■ **What is asked**: Copy exactly the lines from the beginning of the data down to and including the line holding "under(for_left + [ol], wl)", without any pictures.

■ **Data section**:
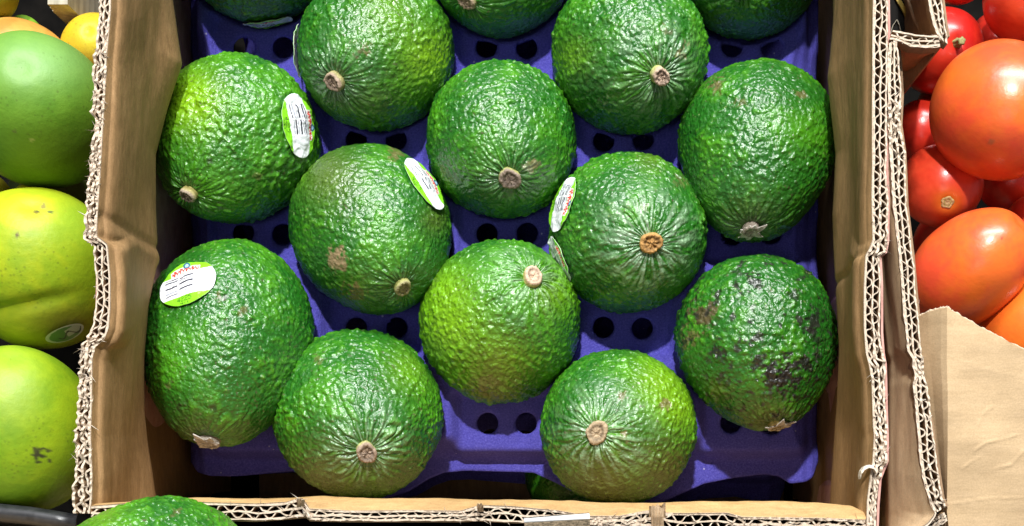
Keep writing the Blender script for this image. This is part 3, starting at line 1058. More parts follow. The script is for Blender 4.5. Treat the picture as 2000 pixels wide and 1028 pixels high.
# liner on the outer side goes all the way down
def outer_sheet(name, pts, z0, z1, mat, parent, shift=0, lean=0.0):
    pts = np.array(pts, float)
    P = at_arr(pts[:, 0], pts[:, 1], np.full(len(pts), z0))
    t = np.zeros_like(P[:, :2]); t[:] = np.gradient(P[:, :2], axis=0)
    t /= np.linalg.norm(t, axis=1)[:, None]
    nn = np.stack([-t[:, 1], t[:, 0]], 1)
    n = len(P)
    a_ = P[:, :2] + nn * shift
    V = []
    for off, z, ln in ((0, z1, lean), (0, z0, 0), (.0009, z0, 0), (.0009, z1, lean)):
        V.append(np.concatenate([a_ + nn * (off + ln), np.full((n, 1), z)], 1))
    V = np.concatenate(V)
    f = []
    for r in range(4):
        r2 = (r + 1) % 4
        i = np.arange(n - 1)
        f.append(np.stack([r * n + i, r * n + i + 1, r2 * n + i + 1, r2 * n + i], 1))
    f = np.concatenate(f + [np.array([[0, n, 2 * n, 3 * n]]), np.array([[n - 1, 4 * n - 1, 3 * n - 1, 2 * n - 1]])])
    A = np.zeros(4 * n)
    me = make_mesh(name, V, f, mat, False, {"torn": A})
    return put(name, me, parent)


ol = outer_sheet("outer_liner", [(a_[2] + 1.5, a_[3]) for a_ in LEFT], ZR - .012, -.10, M_PINKPRINT, None, lean=-.009)
under(for_left + [ol], wl)

# right wall ------------------------------------------------------
RIGHT = [
    (1709, -420, 1732, -420, .05, 0), (1709, 0, 1732, 0, .1, 0), (1708, 60, 1733, 60, .05, 0), (1707, 200, 1731, 200, .05, 0), (1707, 330, 1729, 330, .15, 0), (1706, 380, 1732, 380, .3, 0), (1708, 470, 1731, 470, .5, 0), (1701, 488, 1727, 492, 1, 0),
    (1694, 500, 1716, 500, .4, 1), (1691, 560, 1719, 560, .05, 1), (1691, 640, 1719, 650, .1, 1), (1695, 690, 1722, 690, .8, .5), (1701, 712, 1726, 712, .8, 0), (1706, 745, 1727, 745, .5, 0), (1709, 830, 1729, 830, .6, 0),
    (1711, 850, 1730, 850, 1, 0), (1708, 900, 1730, 900, 1, 0), (1703, 930, 1716, 935, .8, 1), (1697, 980, 1712, 985, .7, 1), (1696, 1040, 1710, 1040, .7, 1), (1696, 1060, 1710, 1060, .7, 1)]
wr_ = wall_face("side_wall", [
    ([(a_[0], a_[1]) for a_ in RIGHT[::-1]], ZR - .0004),
    ([sub_rim(a_, .1165, -4) for a_ in RIGHT[::-1]], .1165), ([sub_rim(a_, .110, -10) for a_ in RIGHT[::-1]], .110),
    ([(1665, 1030), (1667, 900), (1668, 780), (1662, 640), (1662, 500), (1668, 330), (1660, 120), (1668, -400)], .085),
    ([(1628, 1010), (1630, 930), (1638, 800), (1644, 680), (1636, 520), (1632, 420), (1640, 300), (1622, 150), (1634, 0), (1634, -360)], .058),
    ([(1628, 1000), (1632, 930), (1640, 800), (1644, 680), (1640, 520), (1640, 420), (1642, 300), (1634, 150), (1632, 0), (1630, -340)], .040),
    ([(1628, 990), (1634, 800), (1636, 500), (1634, 150), (1626, -320)], .005),
    ([(1552, 975), (1554, 600), (1554, 150), (1550, -250)], -.10),
], M_KRAFT, None, seed=9, ny=260, creases=[(.098, .0010, .0018)])
rel(wr_, carton)
orr = outer_sheet("outer_liner", [(a_[2] + 1.5, a_[3]) for a_ in RIGHT], ZR - .002, -.10, M_PINKPRINT, None, lean=.007)
under(corrugated(RIGHT, ZR, 21, messy=.7, pitch=.0060, depth=.02) + [orr], wr_)

# a curled strip of torn liner on the right rim
B = Bag()
cx = np.array([[1712, 926], [1706, 916], [1697, 914], [1688, 918], [1682, 926], [1680, 936]])
for i in range(len(cx) - 1):
    p, q = at(*cx[i], .1225), at(*cx[i + 1], .1225)
    w = .0012
    V = [p + (0, 0, .001), q + (0, 0, .001), q + (0, w, .0002), p + (0, w, .0002), p - (0, 0, .003), q - (0, 0, .003), q + (0, w, -.004), p + (0, w, -.004)]
    B.add(V, [[0, 1, 2, 3], [4, 7, 6, 5], [0, 4, 5, 1], [1, 5, 6, 2], [2, 6, 7, 3], [3, 7, 4, 0]], [1] * 8)
curl = B.build("torn_curl", M_PAPER, None)
under([curl], wr_)

# front wall ------------------------------------------------------
FRONT = [
    (178, 992, 178, 1012, .2, 0), (260, 986, 260, 1012, .3, 0), (390, 984, 392, 1010, .1, 0), (420, 985, 424, 1014, .05, 0), (500, 987, 500, 1015, .05, 0), (560, 984, 562, 1010, .4, 0), (588, 976, 596, 1006, 1, -1), (604, 996, 606, 1014, .6, 0),
    (680, 1000, 680, 1016, .1, 0), (800, 999, 800, 1016, .15, 0), (900, 1000, 900, 1016, .4, 0), (930, 992, 932, 1014, .9, -.5), (945, 990, 946, 1015, .4, 0), (1000, 992, 1000, 1018, .1, 0), (1090, 1000, 1090, 1020, .4, 0), (1150, 1010, 1150, 1024, .9, 0),
    (1210, 1010, 1210, 1026, .7, 0), (1265, 1000, 1268, 1026, .9, -1), (1300, 1004, 1305, 1032, .8, -1), (1330, 1005, 1330, 1034, .1, 0), (1420, 1004, 1420, 1034, .1, 0), (1450, 1012, 1450, 1036, .8, 0), (1600, 1014, 1600, 1038, .8, 0), (1690, 1018, 1692, 1040, .8, 0)]
wf = wall_face("front_wall", [
    ([(a_[0], a_[1]) for a_ in FRONT], ZR - .0004),
    ([(180, 986), (390, 976), (560, 977), (930, 979), (1200, 987), (1500, 985), (1600, 988), (1660, 993), (1690, 1006)], .1165),
    ([(185, 986), (390, 976.5), (560, 977.5), (930, 979.5), (1200, 987.5), (1500, 985.5), (1600, 988.5), (1660, 994), (1688, 1008)], .112),
    ([(200, 992), (390, 984), (560, 985), (930, 987), (1200, 993), (1500, 992), (1685, 1012)], .09),
    ([(240, 990), (390, 988), (930, 990), (1500, 996), (1670, 1008)], .02),
    ([(330, 988), (930, 992), (1600, 1000)], -.10),
], M_KRAFT_X, None, seed=15, ny=320, thick=.0008)
rel(wf, carton)
of_ = outer_sheet("outer_liner", [(a_[2], a_[3] + 1.5) for a_ in FRONT], ZR - .004, -.10, M_KRAFT_LIGHT, None, shift=-.0006)
under(corrugated(FRONT, ZR, 33, messy=.55, pitch=.0068, depth=.018, liner_t=.0006) + [of_], wf)
# torn tabs that stick out of the front rim
B = Bag()
rs = np.random.RandomState(4)
for (x0, x1, y0, y1, zz) in ((1268, 1300, 985, 1012, .1225), (1272, 1296, 990, 1030, .1240), (580, 594, 976, 990, .1230), (932, 944, 984, 1000, .1225)):
    n = 9
    xs_ = np.linspace(x0, x1, n)
    top_ = np.array([at(x, y0 + rs.uniform(-3, 4), zz + .0015 + rs.uniform(-.0007, .0007)) for x in xs_])
    mid_ = np.array([at(x, (y0 + y1) / 2, zz + rs.uniform(-.0005, .0012)) for x in xs_])
    bot_ = np.array([at(x + rs.uniform(-1, 1), y1, zz - .002) for x in xs_])
    U = np.concatenate([top_, mid_, bot_]); Lw = U - np.array([0, 0, .0007])
    f = []
    for r in range(2):
        for i in range(n - 1):
            q = [r * n + i, r * n + i + 1, (r + 1) * n + i + 1, (r + 1) * n + i]
            f += [q[::-1], [w + 3 * n for w in q]]
    for i in range(n - 1): f += [[i, i + 1, i + 1 + 3 * n, i + 3 * n]]
    B = Bag()
    B.add(np.concatenate([U, Lw]), f, [.45] * (6 * n))
    under([B.build("torn_tab", M_KRAFT_X, None, attr="torn")], wf)

# back wall and bottom ---------------------------------------------
xb0, xb1 = at(205, 0, ZR)[0], at(1720, 0, ZR)[0]
B = Bag(); B.add(*box(xb0 + .004, xb1 - .006, .300, .3055, -.10, .085)); bw = B.build("back_wall", M_KRAFT_X); rel(bw, carton)
B = Bag(); B.add(*box(xb0 + .002, xb1 - .002, -.008, .2995, -.106, -.1005)); bt = B.build("bottom_panel", M_DARKKRAFT); rel(bt, carton)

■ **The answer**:
Keep writing the Blender script for this image. This is part 3, starting at line 1058. More parts follow. The script is for Blender 4.5. Treat the picture as 2000 pixels wide and 1028 pixels high.
# liner on the outer side goes all the way down
def outer_sheet(name, pts, z0, z1, mat, parent, shift=0, lean=0.0):
    pts = np.array(pts, float)
    P = at_arr(pts[:, 0], pts[:, 1], np.full(len(pts), z0))
    t = np.zeros_like(P[:, :2]); t[:] = np.gradient(P[:, :2], axis=0)
    t /= np.linalg.norm(t, axis=1)[:, None]
    nn = np.stack([-t[:, 1], t[:, 0]], 1)
    n = len(P)
    a_ = P[:, :2] + nn * shift
    V = []
    for off, z, ln in ((0, z1, lean), (0, z0, 0), (.0009, z0, 0), (.0009, z1, lean)):
        V.append(np.concatenate([a_ + nn * (off + ln), np.full((n, 1), z)], 1))
    V = np.concatenate(V)
    f = []
    for r in range(4):
        r2 = (r + 1) % 4
        i = np.arange(n - 1)
        f.append(np.stack([r * n + i, r * n + i + 1, r2 * n + i + 1, r2 * n + i], 1))
    f = np.concatenate(f + [np.array([[0, n, 2 * n, 3 * n]]), np.array([[n - 1, 4 * n - 1, 3 * n - 1, 2 * n - 1]])])
    A = np.zeros(4 * n)
    me = make_mesh(name, V, f, mat, False, {"torn": A})
    return put(name, me, parent)


ol = outer_sheet("outer_liner", [(a_[2] + 1.5, a_[3]) for a_ in LEFT], ZR - .012, -.10, M_PINKPRINT, None, lean=-.009)
under(for_left + [ol], wl)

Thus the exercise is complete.